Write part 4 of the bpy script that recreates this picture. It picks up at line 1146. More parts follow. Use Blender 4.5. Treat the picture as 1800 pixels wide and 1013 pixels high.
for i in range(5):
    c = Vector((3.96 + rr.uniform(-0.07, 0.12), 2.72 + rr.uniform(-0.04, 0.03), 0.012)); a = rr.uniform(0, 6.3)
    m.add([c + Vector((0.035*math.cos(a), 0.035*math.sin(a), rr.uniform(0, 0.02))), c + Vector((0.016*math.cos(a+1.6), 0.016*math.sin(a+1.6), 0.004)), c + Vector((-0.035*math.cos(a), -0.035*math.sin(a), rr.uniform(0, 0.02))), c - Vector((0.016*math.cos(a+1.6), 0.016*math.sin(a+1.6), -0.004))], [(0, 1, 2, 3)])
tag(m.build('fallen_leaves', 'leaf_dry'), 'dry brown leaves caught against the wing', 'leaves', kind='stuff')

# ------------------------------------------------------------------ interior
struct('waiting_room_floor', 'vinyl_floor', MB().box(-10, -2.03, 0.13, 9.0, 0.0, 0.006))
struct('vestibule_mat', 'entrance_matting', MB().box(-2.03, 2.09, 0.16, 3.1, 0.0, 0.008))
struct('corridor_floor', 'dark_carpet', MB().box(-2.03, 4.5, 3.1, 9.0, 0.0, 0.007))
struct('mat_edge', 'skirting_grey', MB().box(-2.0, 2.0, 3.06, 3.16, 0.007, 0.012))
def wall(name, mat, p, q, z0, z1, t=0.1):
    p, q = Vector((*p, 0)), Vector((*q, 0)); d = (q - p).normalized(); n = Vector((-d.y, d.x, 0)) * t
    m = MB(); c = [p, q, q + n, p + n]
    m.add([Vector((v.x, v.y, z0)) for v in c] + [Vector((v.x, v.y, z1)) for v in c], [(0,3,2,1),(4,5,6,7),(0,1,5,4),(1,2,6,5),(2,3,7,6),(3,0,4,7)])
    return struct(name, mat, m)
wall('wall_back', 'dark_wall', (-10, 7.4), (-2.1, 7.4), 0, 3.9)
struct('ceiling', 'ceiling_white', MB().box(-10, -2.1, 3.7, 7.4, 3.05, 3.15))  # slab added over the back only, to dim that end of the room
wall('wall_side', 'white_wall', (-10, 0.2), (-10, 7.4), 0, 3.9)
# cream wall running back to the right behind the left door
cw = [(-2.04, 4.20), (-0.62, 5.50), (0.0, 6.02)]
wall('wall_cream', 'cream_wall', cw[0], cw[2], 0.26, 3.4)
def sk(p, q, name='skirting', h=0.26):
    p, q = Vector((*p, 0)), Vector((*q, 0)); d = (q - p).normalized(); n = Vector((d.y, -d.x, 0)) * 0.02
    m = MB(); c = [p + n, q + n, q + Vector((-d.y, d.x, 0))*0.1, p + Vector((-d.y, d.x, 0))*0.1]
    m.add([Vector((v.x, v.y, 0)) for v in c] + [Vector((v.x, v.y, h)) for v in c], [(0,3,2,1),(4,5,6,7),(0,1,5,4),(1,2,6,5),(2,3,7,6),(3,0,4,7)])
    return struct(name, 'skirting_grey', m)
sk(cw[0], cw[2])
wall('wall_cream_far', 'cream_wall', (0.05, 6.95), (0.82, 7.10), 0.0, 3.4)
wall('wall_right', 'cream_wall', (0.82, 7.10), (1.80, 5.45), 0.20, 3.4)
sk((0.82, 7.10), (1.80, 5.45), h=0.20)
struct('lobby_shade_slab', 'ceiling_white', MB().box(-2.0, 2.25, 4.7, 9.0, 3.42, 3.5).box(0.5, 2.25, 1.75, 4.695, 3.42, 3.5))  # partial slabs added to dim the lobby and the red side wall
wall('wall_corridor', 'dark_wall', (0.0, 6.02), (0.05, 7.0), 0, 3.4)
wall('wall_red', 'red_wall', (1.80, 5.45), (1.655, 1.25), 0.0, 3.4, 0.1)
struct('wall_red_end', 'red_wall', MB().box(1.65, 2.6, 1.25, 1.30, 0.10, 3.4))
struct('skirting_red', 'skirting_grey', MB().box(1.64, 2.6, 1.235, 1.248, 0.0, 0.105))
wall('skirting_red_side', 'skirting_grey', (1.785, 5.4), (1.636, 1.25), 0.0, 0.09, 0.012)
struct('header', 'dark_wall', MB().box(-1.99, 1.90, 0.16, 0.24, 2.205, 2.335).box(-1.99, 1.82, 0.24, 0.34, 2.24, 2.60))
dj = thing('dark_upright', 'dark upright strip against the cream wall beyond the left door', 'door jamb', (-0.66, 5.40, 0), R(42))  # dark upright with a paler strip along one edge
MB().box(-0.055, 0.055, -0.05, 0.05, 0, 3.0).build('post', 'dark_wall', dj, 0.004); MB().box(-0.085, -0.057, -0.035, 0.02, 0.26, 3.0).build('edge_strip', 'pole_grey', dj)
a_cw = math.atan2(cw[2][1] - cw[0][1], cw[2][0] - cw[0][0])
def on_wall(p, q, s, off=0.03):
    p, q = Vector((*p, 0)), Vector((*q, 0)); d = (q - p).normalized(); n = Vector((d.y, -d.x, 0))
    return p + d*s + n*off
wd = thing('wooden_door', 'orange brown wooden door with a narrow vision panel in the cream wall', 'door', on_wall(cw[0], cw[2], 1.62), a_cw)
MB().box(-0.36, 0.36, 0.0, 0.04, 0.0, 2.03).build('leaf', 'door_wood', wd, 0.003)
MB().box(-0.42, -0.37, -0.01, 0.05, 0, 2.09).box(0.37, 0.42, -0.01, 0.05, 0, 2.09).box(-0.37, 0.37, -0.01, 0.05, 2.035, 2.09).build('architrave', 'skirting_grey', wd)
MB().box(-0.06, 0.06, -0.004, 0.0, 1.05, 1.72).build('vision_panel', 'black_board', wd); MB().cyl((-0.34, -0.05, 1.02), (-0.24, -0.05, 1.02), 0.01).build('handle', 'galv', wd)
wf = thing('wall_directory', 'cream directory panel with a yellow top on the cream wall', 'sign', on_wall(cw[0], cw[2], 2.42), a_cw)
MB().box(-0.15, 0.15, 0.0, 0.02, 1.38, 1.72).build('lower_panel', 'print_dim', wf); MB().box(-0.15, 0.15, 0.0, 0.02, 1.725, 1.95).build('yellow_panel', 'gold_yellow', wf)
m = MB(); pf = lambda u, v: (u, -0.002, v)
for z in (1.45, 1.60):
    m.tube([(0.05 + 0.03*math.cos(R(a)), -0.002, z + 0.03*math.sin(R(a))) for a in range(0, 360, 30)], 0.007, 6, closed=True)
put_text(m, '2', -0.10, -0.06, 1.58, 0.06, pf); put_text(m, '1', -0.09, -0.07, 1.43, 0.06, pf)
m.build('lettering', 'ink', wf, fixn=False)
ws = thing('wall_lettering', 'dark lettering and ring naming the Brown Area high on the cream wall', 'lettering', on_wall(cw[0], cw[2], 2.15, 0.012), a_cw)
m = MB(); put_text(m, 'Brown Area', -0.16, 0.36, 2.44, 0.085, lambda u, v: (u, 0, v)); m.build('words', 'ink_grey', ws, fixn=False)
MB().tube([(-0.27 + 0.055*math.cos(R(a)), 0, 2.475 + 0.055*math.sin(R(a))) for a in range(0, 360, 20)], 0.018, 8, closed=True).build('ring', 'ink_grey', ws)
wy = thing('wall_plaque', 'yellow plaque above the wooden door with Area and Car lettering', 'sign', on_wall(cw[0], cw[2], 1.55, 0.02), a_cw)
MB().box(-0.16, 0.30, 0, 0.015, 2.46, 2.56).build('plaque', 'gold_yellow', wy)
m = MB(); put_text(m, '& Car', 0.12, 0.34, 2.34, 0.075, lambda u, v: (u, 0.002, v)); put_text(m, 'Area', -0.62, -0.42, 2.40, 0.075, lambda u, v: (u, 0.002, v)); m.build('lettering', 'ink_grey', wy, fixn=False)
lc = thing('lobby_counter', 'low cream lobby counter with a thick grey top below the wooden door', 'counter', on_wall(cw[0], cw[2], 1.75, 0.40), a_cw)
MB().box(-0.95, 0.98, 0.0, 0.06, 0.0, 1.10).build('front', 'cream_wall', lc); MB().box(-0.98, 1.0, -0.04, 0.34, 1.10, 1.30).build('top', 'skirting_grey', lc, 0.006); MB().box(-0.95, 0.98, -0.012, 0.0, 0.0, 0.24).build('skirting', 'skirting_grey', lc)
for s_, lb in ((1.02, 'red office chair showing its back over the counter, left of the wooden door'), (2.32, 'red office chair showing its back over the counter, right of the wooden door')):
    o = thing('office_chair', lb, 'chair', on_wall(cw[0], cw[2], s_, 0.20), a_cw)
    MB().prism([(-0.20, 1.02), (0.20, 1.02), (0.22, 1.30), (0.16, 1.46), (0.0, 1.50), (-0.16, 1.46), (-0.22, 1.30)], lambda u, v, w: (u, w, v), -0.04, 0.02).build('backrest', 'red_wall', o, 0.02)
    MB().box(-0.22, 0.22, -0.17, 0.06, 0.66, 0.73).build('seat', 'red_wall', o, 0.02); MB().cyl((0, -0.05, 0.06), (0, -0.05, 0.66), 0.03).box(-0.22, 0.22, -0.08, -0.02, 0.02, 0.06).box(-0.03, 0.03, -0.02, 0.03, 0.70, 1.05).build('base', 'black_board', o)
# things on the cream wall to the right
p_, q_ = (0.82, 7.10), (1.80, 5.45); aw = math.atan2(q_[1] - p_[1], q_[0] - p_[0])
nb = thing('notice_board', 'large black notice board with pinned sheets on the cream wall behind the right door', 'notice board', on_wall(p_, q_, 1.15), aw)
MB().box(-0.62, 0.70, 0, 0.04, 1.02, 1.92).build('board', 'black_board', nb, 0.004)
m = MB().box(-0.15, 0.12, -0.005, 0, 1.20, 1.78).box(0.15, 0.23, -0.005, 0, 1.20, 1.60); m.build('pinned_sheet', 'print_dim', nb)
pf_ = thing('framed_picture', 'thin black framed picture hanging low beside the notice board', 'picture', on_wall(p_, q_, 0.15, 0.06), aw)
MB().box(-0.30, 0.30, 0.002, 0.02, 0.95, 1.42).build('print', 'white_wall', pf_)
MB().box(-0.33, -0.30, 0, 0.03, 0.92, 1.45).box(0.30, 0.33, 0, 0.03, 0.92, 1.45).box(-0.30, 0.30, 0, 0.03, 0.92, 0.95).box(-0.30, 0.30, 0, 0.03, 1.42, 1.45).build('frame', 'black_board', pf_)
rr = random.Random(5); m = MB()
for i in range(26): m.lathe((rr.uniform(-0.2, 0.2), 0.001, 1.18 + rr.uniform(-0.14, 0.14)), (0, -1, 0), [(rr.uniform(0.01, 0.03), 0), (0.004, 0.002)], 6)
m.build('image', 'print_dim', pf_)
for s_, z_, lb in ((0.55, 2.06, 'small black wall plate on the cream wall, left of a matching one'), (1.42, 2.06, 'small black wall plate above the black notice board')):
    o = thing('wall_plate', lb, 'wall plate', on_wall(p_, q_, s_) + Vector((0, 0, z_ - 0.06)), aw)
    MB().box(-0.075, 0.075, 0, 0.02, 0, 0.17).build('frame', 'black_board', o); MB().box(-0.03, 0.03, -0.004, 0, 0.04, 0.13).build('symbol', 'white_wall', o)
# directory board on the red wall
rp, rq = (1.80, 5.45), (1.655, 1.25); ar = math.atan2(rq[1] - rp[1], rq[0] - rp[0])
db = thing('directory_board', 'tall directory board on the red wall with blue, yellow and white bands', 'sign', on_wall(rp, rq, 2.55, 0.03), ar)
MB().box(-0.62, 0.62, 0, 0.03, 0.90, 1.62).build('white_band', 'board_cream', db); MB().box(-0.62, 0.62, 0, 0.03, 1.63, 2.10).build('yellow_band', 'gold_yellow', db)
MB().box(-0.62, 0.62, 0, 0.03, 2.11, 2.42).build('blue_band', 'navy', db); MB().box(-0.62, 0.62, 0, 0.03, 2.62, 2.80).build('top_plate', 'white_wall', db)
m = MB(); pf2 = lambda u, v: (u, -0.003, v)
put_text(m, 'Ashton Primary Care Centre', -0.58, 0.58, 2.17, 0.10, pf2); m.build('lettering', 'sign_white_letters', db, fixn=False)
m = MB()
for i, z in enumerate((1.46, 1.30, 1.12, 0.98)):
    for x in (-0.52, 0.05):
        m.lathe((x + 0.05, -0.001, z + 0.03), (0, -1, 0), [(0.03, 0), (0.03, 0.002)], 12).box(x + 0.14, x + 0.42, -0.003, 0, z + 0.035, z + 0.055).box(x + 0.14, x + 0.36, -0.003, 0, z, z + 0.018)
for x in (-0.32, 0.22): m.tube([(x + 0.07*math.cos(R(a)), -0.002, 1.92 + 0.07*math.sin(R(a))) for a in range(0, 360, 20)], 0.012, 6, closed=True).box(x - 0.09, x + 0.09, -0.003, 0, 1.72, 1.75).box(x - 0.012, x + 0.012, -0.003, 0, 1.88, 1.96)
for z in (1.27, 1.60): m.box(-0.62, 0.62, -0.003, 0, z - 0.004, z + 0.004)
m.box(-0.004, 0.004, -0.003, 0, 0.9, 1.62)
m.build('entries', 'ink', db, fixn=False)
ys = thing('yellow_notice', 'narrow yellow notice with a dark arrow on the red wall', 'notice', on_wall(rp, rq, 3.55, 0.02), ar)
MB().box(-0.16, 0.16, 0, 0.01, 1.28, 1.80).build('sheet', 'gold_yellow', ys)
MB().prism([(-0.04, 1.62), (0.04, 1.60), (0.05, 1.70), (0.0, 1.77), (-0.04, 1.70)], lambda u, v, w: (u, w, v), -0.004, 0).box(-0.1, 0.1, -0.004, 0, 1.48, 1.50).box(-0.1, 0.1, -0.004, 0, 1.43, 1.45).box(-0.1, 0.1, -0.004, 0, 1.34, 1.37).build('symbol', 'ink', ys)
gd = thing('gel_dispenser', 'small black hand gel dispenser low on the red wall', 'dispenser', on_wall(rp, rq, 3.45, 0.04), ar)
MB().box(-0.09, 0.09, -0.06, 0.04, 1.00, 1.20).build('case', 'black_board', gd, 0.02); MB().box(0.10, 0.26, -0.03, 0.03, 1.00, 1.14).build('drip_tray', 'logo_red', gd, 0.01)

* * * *

## WHAT YOU HAVE TO DO
Starting at the first line of the material above, reproduce each line exactly up to and including the line with "tag(m.build('fallen_leaves', 'leaf_dry'), 'dry".

## RESULT FOR THIS TASK
Write part 4 of the bpy script that recreates this picture. It picks up at line 1146. More parts follow. Use Blender 4.5. Treat the picture as 1800 pixels wide and 1013 pixels high.
for i in range(5):
    c = Vector((3.96 + rr.uniform(-0.07, 0.12), 2.72 + rr.uniform(-0.04, 0.03), 0.012)); a = rr.uniform(0, 6.3)
    m.add([c + Vector((0.035*math.cos(a), 0.035*math.sin(a), rr.uniform(0, 0.02))), c + Vector((0.016*math.cos(a+1.6), 0.016*math.sin(a+1.6), 0.004)), c + Vector((-0.035*math.cos(a), -0.035*math.sin(a), rr.uniform(0, 0.02))), c - Vector((0.016*math.cos(a+1.6), 0.016*math.sin(a+1.6), -0.004))], [(0, 1, 2, 3)])
tag(m.build('fallen_leaves', 'leaf_dry'), 'dry brown leaves caught against the wing', 'leaves', kind='stuff')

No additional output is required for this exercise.